Apart from these kiosks, stalls stacked with household ethnic items and food stalls serving mouth-watering dishes drew massive crowds with people revelling and feasting.

Amateur photographers and face-painting artists also take advantage of the annual show to make a few dollars.

“Where else in the country can I find a lot of people besides the agriculture show?

“Here it’s easy to get as many as 40 children in one day who want their faces painted. It is good business for me,” said a 23-year-old man only identified as Joseph.

Joseph — who is a marketing graduate — has failed to get formal employment since he completed his degree two years ago.

“The good thing is that at least I am making an honest living. It’s tough out there my brother,” he said with a sorrow-filled face.

Zimbabwe’s hosting of the United Nations World Tourism Organisation (UNWTO) general assembly during the same week did not dampen the mood of agriculture show exhibitors and visitors alike.

“We are happy because every year we have people coming to the show either as exhibitors or visitors,” said Heather Madombwe, the Zimbabwe Agricultural Show public relations officer.

“We have not been disadvantaged by the tourism event at all,” she added.

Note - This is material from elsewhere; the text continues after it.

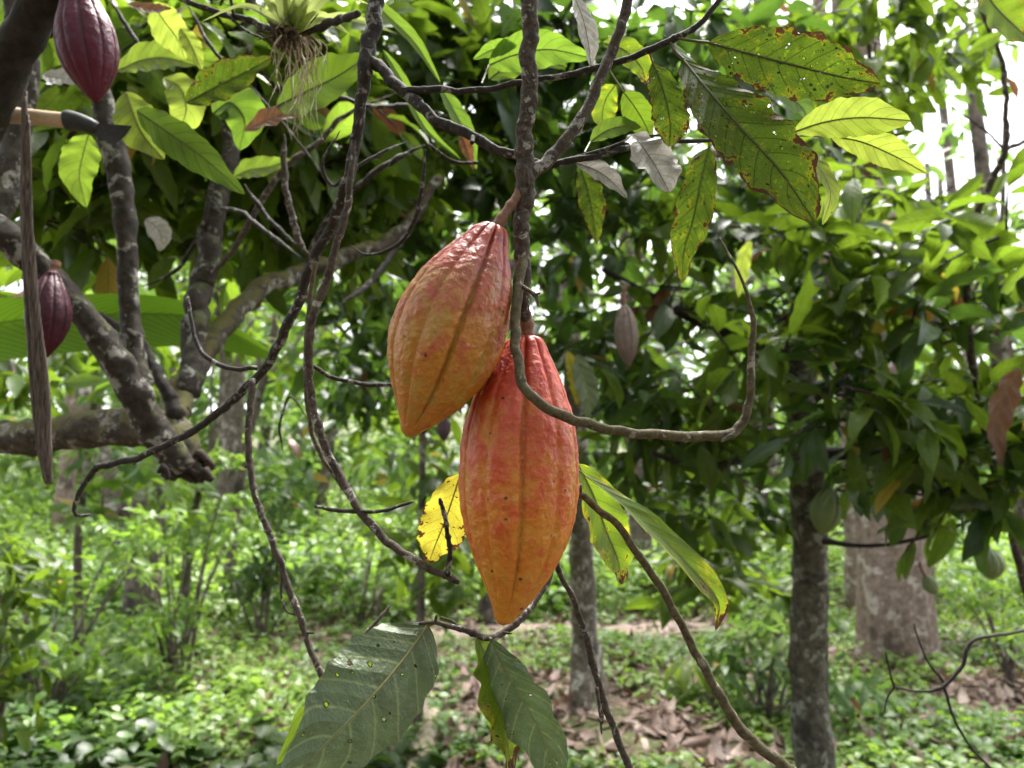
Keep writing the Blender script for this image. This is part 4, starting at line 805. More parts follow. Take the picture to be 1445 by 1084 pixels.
# sprigs of leaves of the left tree, one part each
LL = [M['leaf_lime'], M['petiole']]
for i, (rows, wd, roll, mk, lab) in enumerate([
    ([(178, 130, 1.15), (190, 165, 1.13), (205, 195, 1.12), (232, 225, 1.1)], 30, 0.2, 'yellowgreen', 'bright yellow leaf behind the iron blade'),
    ([(125, 190, 1.2), (118, 215, 1.2), (112, 250, 1.2), (122, 293, 1.2)], 27, 0.1, 'leaf_lime', 'broad translucent green leaf left of the upright limb'),
    ([(193, 156, 1.05), (235, 185, 1.03), (290, 225, 1.02), (346, 274, 1.0)], 27, -0.35, 'leaf_deep', 'long dark pointed leaf slanting down from the blade'),
    ([(165, 100, 1.25), (200, 85, 1.25), (235, 82, 1.25), (275, 92, 1.25)], 28, 0.3, 'leaf_lime', None),
    ([(215, 5, 1.2), (232, 30, 1.2), (250, 55, 1.2), (262, 85, 1.2)], 26, -0.3, 'yellowgreen', None),
    ([(180, 5, 1.15), (205, 12, 1.15), (225, 14, 1.15), (243, 12, 1.15)], 12, 0.5, 'deadbrown', 'dry red brown leaf at the top edge above the yellow leaves'),
    ([(262, 145, 1.1), (300, 125, 1.1), (340, 105, 1.1), (385, 80, 1.1)], 33, 0.2, 'spotted', 'spotted green leaf with a rusty edge left of the hanging roots'),
    ([(300, 160, 1.15), (325, 145, 1.15), (345, 170, 1.15), (338, 212, 1.15)], 34, 0.3, 'leaf_lime', None),
    ([(230, 110, 1.2), (255, 125, 1.2), (262, 160, 1.2), (240, 200, 1.2)], 26, 0.5, 'yellowgreen', None),
    ([(330, 250, 1.5), (350, 240, 1.5), (380, 235, 1.5), (410, 225, 1.5)], 18, 0.3, 'leaf_lime', None),
    ([(60, 105, 1.4), (80, 110, 1.4), (100, 112, 1.4), (120, 118, 1.4)], 18, 0.5, 'deadgrey', None),
    ([(205, 310, 1.6), (220, 320, 1.6), (228, 335, 1.6), (225, 355, 1.6)], 16, 0.2, 'deadgrey', None),
    ([(255, 40, 1.1), (265, 55, 1.1), (275, 75, 1.1), (285, 100, 1.1)], 14, 0.4, 'yellowgreen', None)]):
    px_leaf(rows, wd, roll, (0.15, 0.25), 0.08, 4, 90 + i, [M[mk], M['petiole']], LT, label=lab)
# crown of the left tree
def crown(parent, clumps, mat, seed, hi=True, name='crown', twigmat='twig_dark', tw=True):
    rg = np.random.default_rng(seed); L = Leaves(); tb = MB()
    for (c, r, ntw, nlf, ln, tint) in clumps:
        clump(L, tb if tw else None, rg, c, r, ntw, nlf, ln, tint=tint)
    mb = MB(); L.flush(mb, PROTO_HI if hi else PROTO_LO, rg)
    if tw:
        mb.v += tb.v; mb.f += [f + mb.n for f in tb.f]; mb.n += tb.n; mb.uv += tb.uv; mb.r += tb.r; mb.a += tb.a; mb.m += [np.full(len(f), 1) for f in tb.f]
    return mb.build(name, [M[mat], M[twigmat]], parent)

cl = []
for px, py, d in [(150, 40, 1.9), (240, 70, 2.1), (330, 30, 2.0), (300, 120, 2.3), (200, 200, 2.4), (390, 150, 2.3), (420, 60, 2.2), (60, 130, 2.2), (110, 250, 2.3), (350, 260, 2.5), (60, 300, 2.4), (450, 230, 2.5), (180, 330, 2.8), (250, 10, 2.5), (480, 320, 2.7)]:
    cl.append((P(px, py, d), 0.28, 8, 6, 0.20, (0.0, 1.0)))
for px, py, d in [(90, 40, 2.8), (200, 20, 3.0), (300, 60, 3.0), (400, 20, 2.9), (140, 120, 3.2), (250, 150, 3.2), (350, 200, 3.3), (450, 130, 3.0), (20, 220, 3.0), (220, 260, 3.4), (460, 300, 3.4), (390, 320, 3.5), (300, 330, 3.6), (120, 340, 3.6), (500, 250, 3.4)]:
    cl.append((P(px, py, d), 0.34, 8, 6, 0.23, (0.0, 0.8)))
for px, py, d in [(200, 110, 2.4), (300, 190, 2.5), (400, 250, 2.5), (360, 60, 2.6), (440, 20, 2.5), (480, 90, 2.6), (540, 40, 2.7), (600, 100, 2.8), (560, 160, 2.7), (500, 200, 2.6), (460, 280, 2.8), (560, 260, 2.9), (640, 20, 2.8), (700, 60, 2.8), (270, 260, 2.7), (160, 270, 2.6), (420, 150, 2.4), (250, 90, 2.6), (660, 170, 2.9)]:
    cl.append((P(px, py, d), 0.27, 7, 6, 0.19, (0.0, 1.0)))
crown(LT, cl, 'leaf', 101)
crown(LT, [(P(px, py, d), 0.22, 5, 5, 0.18, (0.2, 1.0)) for px, py, d in [(240, 60, 1.8), (180, 140, 1.9), (330, 90, 1.9), (120, 60, 1.9), (280, 10, 2.0)]], 'leaf_lime', 103, name='shoots')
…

At least 300 cattle were exhibited at this year’s agricultural show, up from 265 last year. This year’s edition of the show attracted 765 exhibitors from agriculture, services, manufacturing and other related industries.

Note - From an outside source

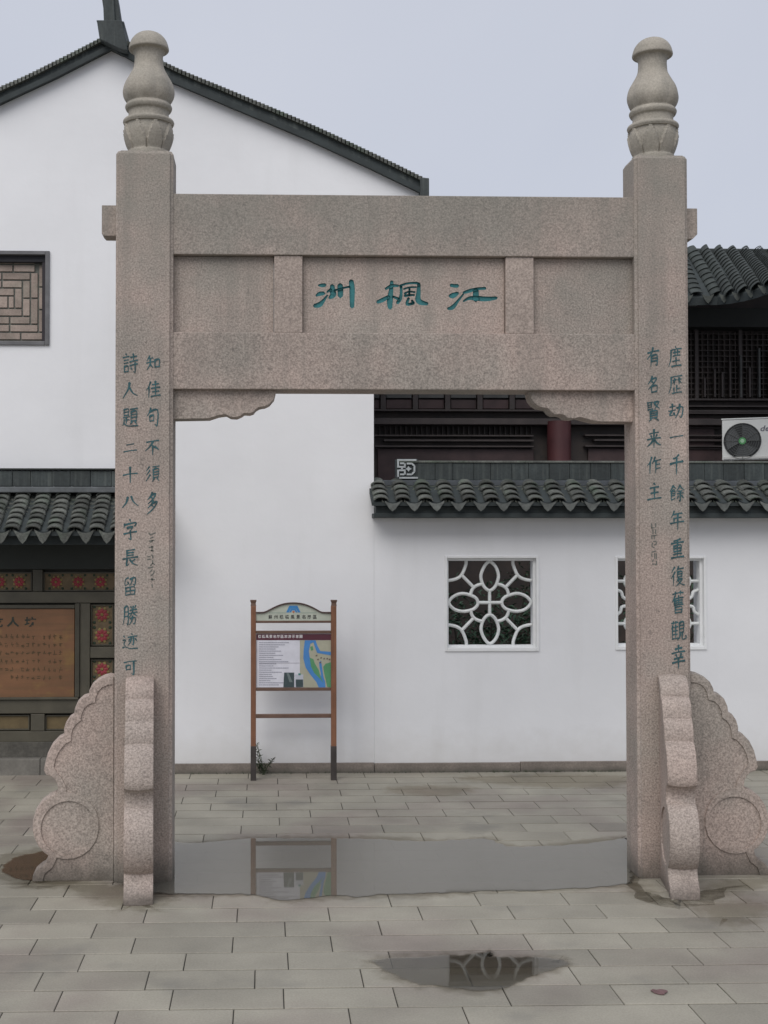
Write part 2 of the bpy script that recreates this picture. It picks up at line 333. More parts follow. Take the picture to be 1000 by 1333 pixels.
# ================================================================== STONE ARCH
arch = thing('stone_archway', 'tall grey-pink granite archway with two pillars, carved beams and green painted characters', 'archway', ((XLa+XRb)/2, YF, 0))
CH = {
'有':"12,28 88,20;48,4 38,30 8,58;38,42 34,96;38,44 76,40 76,90 66,86;40,56 72,54;40,70 72,68",
'名':"42,4 30,26 12,44;36,20 72,14 50,44 14,72;38,30 52,40;36,56 38,92;36,58 74,54 72,88;38,88 72,86",
'賢':"12,6 12,42;12,8 42,6;12,20 38,19;34,8 34,30;14,30 38,29;12,42 44,40;50,10 84,6 56,42;56,16 88,40;28,50 26,86;28,52 72,49 72,84;30,62 70,60;30,72 70,70;28,84 72,82;36,88 20,98;60,86 82,98",
'来':"20,24 80,18;30,34 38,46;70,30 60,44;8,54 92,48;50,2 50,98;48,54 30,74 8,88;52,54 70,74 94,86",
'作':"34,4 24,30 6,52;24,32 22,96;56,6 48,26 36,42;48,26 92,22;62,26 60,96;62,48 86,45;62,70 88,67",
'主':"46,2 58,12;22,28 78,23;28,56 74,52;50,26 50,86;6,90 94,84",
'塵':"50,2 56,10;18,18 90,13;20,18 18,60 4,92;34,30 80,27;46,20 45,46;64,19 63,46;32,46 82,43;30,70 78,67;54,52 54,92;24,94 88,91",
'歷':"16,12 90,7;20,12 18,60 4,94;30,28 54,25;42,18 42,50;42,30 30,44;62,26 86,23;72,16 72,50;72,30 88,44;56,54 56,92;56,72 78,70;38,66 38,92;26,94 88,91",
'劫':"10,22 44,18;27,4 27,44;4,46 48,40;26,46 10,72 40,68;36,58 46,76;54,30 92,26 84,86 72,80;72,8 68,46 46,90",
'一':"6,54 50,48 94,44",
'千':"66,6 44,18 28,22;6,46 94,38;50,20 50,98",
'餘':"26,4 18,20 4,36;26,6 46,24;18,28 34,26;14,36 14,84;14,38 38,36 36,62;16,48 36,47;16,60 36,59;14,84 38,76;70,4 60,22 46,38;70,6 80,20 98,34;58,38 84,36;52,52 92,48;72,38 72,92 64,86;60,64 50,80;82,62 94,78",
'年':"30,2 22,20 8,34;26,20 84,15;30,40 78,36;30,40 29,64;4,66 96,60;54,18 54,100",
'重':"72,4 44,10 26,12;8,24 92,19;26,34 24,64;26,36 74,33 72,62;28,48 72,46;26,62 72,60;50,12 50,90;22,76 80,73;8,92 94,88",
'復':"30,4 8,30;32,28 6,60;22,48 21,98;56,4 42,24;50,16 90,12;50,28 48,54;50,30 80,28 78,52;50,41 78,40;48,54 80,52;58,58 42,78;56,66 82,64 62,84 40,98;54,72 72,88 96,96",
'舊':"14,12 86,7;34,2 34,20;66,1 66,18;30,20 12,46;24,36 24,62;28,34 86,29;28,44 80,40;28,53 80,50;26,62 86,59;54,20 54,60;32,68 30,96;32,70 76,68 75,95;32,81 74,80;32,94 76,93",
'觀':"8,12 48,9;20,4 20,18;36,3 36,17;16,22 8,40;14,32 14,94;16,32 48,29;34,22 34,90;16,50 46,48;16,68 46,66;14,88 50,86;58,10 58,64;58,12 84,9 83,62;60,26 82,24;60,42 82,40;58,60 83,58;64,64 58,84 44,96;76,64 76,92 98,88 97,76",
'幸':"28,16 72,12;50,2 50,30;8,34 92,28;34,40 42,52;68,38 60,52;22,58 80,54;10,74 90,69;50,56 50,100",
'詩':"24,2 30,10;6,18 44,15;12,32 38,30;12,46 38,44;14,60 13,88;14,62 38,60 37,86;14,86 38,85;52,20 90,16;70,4 70,38;46,42 98,36;46,60 96,54;80,46 80,92 70,86;56,70 62,80",
'人':"46,6 40,40 6,92;46,34 66,66 96,84",
'題':"12,6 12,38;12,8 40,6 39,37;14,21 38,20;12,37 40,36;6,48 46,45;26,48 26,80;28,62 44,60;14,58 10,78 2,88;12,76 36,92 98,94;52,8 96,5;72,8 64,20;56,20 55,72;56,22 90,19 89,70;58,36 88,34;58,51 88,49;56,68 90,66;62,72 50,86;80,72 92,86",
'二':"26,30 74,24;6,80 94,72", '十':"6,50 94,44;50,6 50,98", '八':"36,20 28,56 6,86;56,16 68,50 96,80",
'字':"48,2 54,12;14,20 10,38;14,24 88,18 80,34;30,40 68,36 50,54;50,54 54,92 40,86;8,66 92,60",
'長':"32,6 30,56;32,8 76,4;34,21 70,19;34,35 70,33;6,54 96,46;32,56 28,92 44,80;78,58 58,70;48,58 66,80 94,92",
'留':"38,4 18,14 16,42 40,34;34,26 44,40;50,12 86,8 82,44 70,38;66,12 58,32 46,46;20,54 19,94;20,56 80,53 79,93;22,74 78,72;50,55 50,92;20,93 80,91",
'勝':"14,8 12,60 4,94;14,10 36,8 36,92 28,88;16,32 34,31;16,54 34,53;54,8 60,18;86,4 78,16;48,26 92,22;44,42 96,37;70,6 64,36 42,62;70,40 96,58;50,66 84,63 78,94 68,88;66,54 62,74 44,96",
'迹':"10,12 18,24;6,38 22,36 12,60 20,72;4,84 20,78 50,90 96,92;60,2 66,10;36,22 92,17;56,20 52,50 38,70;70,20 70,68 62,62;46,34 40,50;82,32 92,48",
'可':"6,16 94,10;22,36 22,66;22,38 52,35 51,64;22,62 52,61;76,14 76,94 60,86",
'知':"26,6 8,32;20,20 48,17;4,46 54,40;30,20 28,54 6,86;30,54 48,74;62,30 62,76;62,32 92,29 90,74;62,72 92,70",
'佳':"34,4 24,30 6,52;24,32 22,96;46,22 86,18;66,4 66,42;40,44 94,39;46,64 88,60;66,46 66,88;36,90 98,85",
'句':"34,4 26,24 8,42;26,22 84,17 80,92 64,84;28,42 28,70;28,44 56,42 55,68;28,68 56,66",
'不':"12,16 88,10;52,14 34,42 4,68;50,38 50,96;60,46 74,54 88,66",
'須':"28,6 8,28;32,26 6,52;34,50 4,86;50,8 96,5;72,8 64,22;54,22 53,72;54,24 90,21 89,70;56,38 88,36;56,52 88,50;54,68 90,66;62,72 48,90;80,72 94,88",
'多':"50,2 38,18 18,32;44,12 74,8 50,34 20,50;40,20 52,28;58,40 42,56 20,70;52,50 84,46 54,76 12,98;46,58 58,66"}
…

Not to be outdone, foreign exhibitors from countries including Italy, Ghana, South Africa, Zambia, and Democratic Republic of Congo among others also made a beehive to the exhibitions grounds.

“This year we had at least seven foreign companies exhibiting here,” said Madombwe.

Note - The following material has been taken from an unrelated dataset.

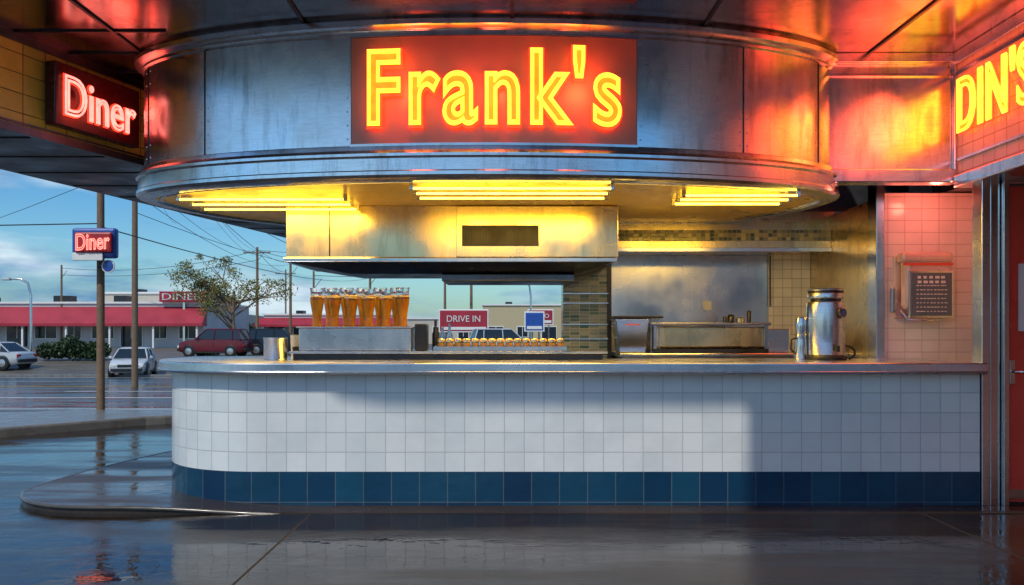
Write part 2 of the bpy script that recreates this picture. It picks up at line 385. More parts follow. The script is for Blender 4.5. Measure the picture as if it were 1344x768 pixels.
M_foam=simple('foam',(.70,.52,.25),.7)
def drink(x,y,z,h=.33):
    r=.057
    pr=[(.0,0),(r*.72,0),(r*.78,.015),(r*.62,.03),(r*.72,h*.35),(r*.96,h*.6),(r,h*.68),(r*.98,h*.74),(.0,h*.75),(0,h*.751),(r*.97,h*.755),(r*.95,h*.79),(0,h*.80),(0,h*.801),(r*1.04,h*.70),(r*.95,h*.88),(r*.98,h*.93),(r*1.06,h),(r*1.0,h),(r*.90,h*.93),(r*.88,h*.85)]
    mi=[0]*9+[1]*3+[2]*10
    return lathe('drink_glass',pr,(x,y,z),[M_amber,M_foam,M_glass],None,20,mi)
for i in range(6): drink(-1.64+i*.144+random.uniform(-.006,.006),7.07+random.uniform(-.01,.01),1.378,.32+random.uniform(-.01,.01))
for i in range(5): drink(-1.57+i*.144,7.25,1.378,.335)
M_gold=simple('gold_lid',(.70,.55,.30),.25,.9)
M_jar=simple('jar_preserve',(.25,.14,.04),.1,0,.5,40)
for i in range(15):
    lathe('condiment_jar',[(0,0),(.030,0),(.032,.01),(.032,.05),(.027,.056),(.034,.058),(.034,.085),(.03,.09),(0,.091)],(-.60+i*.072,7.1+random.uniform(-.01,.01),1.186),[M_jar,M_gold],None,14,[0]*4+[1]*6)
TR=empty('jar_tray'); box('tray',-.66,.46,7.03,7.17,1.173,1.185,M_trim,TR,.003); box('tray_front',-.66,.46,7.026,7.03,1.174,1.21,M_trim,TR); box('tray_back',-.66,.46,7.17,7.174,1.174,1.215,M_trim,TR)
for x,h in ((-.66,.26),(-.60,.2),(-.54,.23)):
    lathe('sauce_bottle',[(0,0),(.028,0),(.03,.01),(.03,h*.55),(.012,h*.75),(.012,h),(0,h)],(x,7.24,1.173),M_glass if h<.25 else M_dark,None,14)
lathe('steel_pot',[(0,0),(.09,0),(.095,.01),(.095,.17),(.10,.175),(.10,.185),(.088,.185),(.085,.02),(0,.02)],(-1.97,6.98,1.10),M_steel,None,28)
lathe('small_steel_cup',[(0,0),(.05,0),(.055,.1),(.058,.105),(.05,.105),(.045,.01),(0,.01)],(-1.83,7.2,1.10),M_dark,None,20)
PL=empty('paper_cup_stack'); lathe('cup',[(0,0),(.035,0),(.045,.2),(.048,.205),(0,.205)],(-1.88,7.28,1.10),M_white,PL,16)
BC=empty('kitchen_back_counter')
box('top',1.03,3.198,7.98,8.97,1.09,1.125,M_steel,BC,.005); box('front',1.06,3.17,8.03,8.9,.0,1.089,M_steel,BC)
KB=empty('steel_bin'); v=[(1.04,8.15,1.126),(1.30,8.15,1.126),(1.30,8.4,1.126),(1.04,8.4,1.126),(1.0,8.1,1.46),(1.33,8.1,1.46),(1.33,8.45,1.46),(1.0,8.45,1.46)]
bevel(mesh('body',v,[(0,3,2,1),(4,5,6,7),(0,1,5,4),(1,2,6,5),(2,3,7,6),(3,0,4,7)],M_steel,KB),.01)
box('lid',.98,1.46,8.08,8.46,1.462,1.485,M_dark,KB,.006); box('label',1.1,1.24,8.108,8.112,1.395,1.42,M_red,KB)
for x in (1.36,1.40,1.44): tube('leg',[(x,8.2,1.126),(x,8.2,1.462)],.008,M_trim,KB)
GR=empty('griddle_unit')
box('body',1.38,2.48,8.2,8.7,1.18,1.38,M_steelh,GR,.01)
box('top_shelf',1.34,2.52,8.14,8.74,1.395,1.42,M_trim,GR,.005); box('base',1.36,2.50,8.16,8.72,1.127,1.165,M_dark,GR)
for x in (1.38,2.46): box('post',x,x+.03,8.16,8.19,1.165,1.394,M_trim,GR)
box('splash_block',2.5,2.75,8.3,8.8,1.127,1.36,M_steel,GR,.008)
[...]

Among foreign companies which showcased their products were Italian agro-industrial companies that Representatives from SINT Tecnologie srl and Agro Tech S&D held several meetings with stakeholders in the agriculture sector during the show.

Indications are the new technologies that were part of the companies’ exhibition generated a lot of interest among stakeholders including government, farmer organisations and private individuals.

Charles Dadie Dago, head of the Italian business delegation, said that as first time visitors to the fair, his team’s main objective was to explore the business potential and exchange information with stakeholders in Zimbabwe’s agriculture sector.

“Our first impression is that there is a huge potential for growth through value addition and processing. There is a lot of scope for development if farmers receive the right support mechanisms — both technically and financially,” he said.

Italian companies from different sectors including energy, construction, mining, agricultural machinery, motoring and foodstuffs were part of this year’s exhibition at their country’s Embassy stand.

Italian Ambassador to Zimbabwe Stefano Moscatelli said their objective was to showcase the various goods and services that are made in Italy in order to facilitate stronger trade relations between Zimbabwe and Italy.

Some of the Italian companies that exhibited at this year’s agriculture show include Salini Costruttori, a global construction company that currently building the Tokwe-Mukorsi Dam in Masvingo province, Spodale Investments, Afrisun Marketing, Silica Mining Consumables & Agricultural Equipment (official agents for Casella Macchine Agrocole, Faresin.

Industries, Total Dairy Management and Rota Guido), Associated Tyres (dealers of Pirelli Tyres), Tarrys (official agents for Landini and Gallignani brands) and Zimoco, the Zimbabwean dealers of top motoring brands Fiat and Alfa Romeo.

Italian brands are internationally renowned for quality engineering and superior technology.

The country offers a wide range of business and commercial opportunities and contributes more than 13 percent of the European Union’s Gross Domestic Product.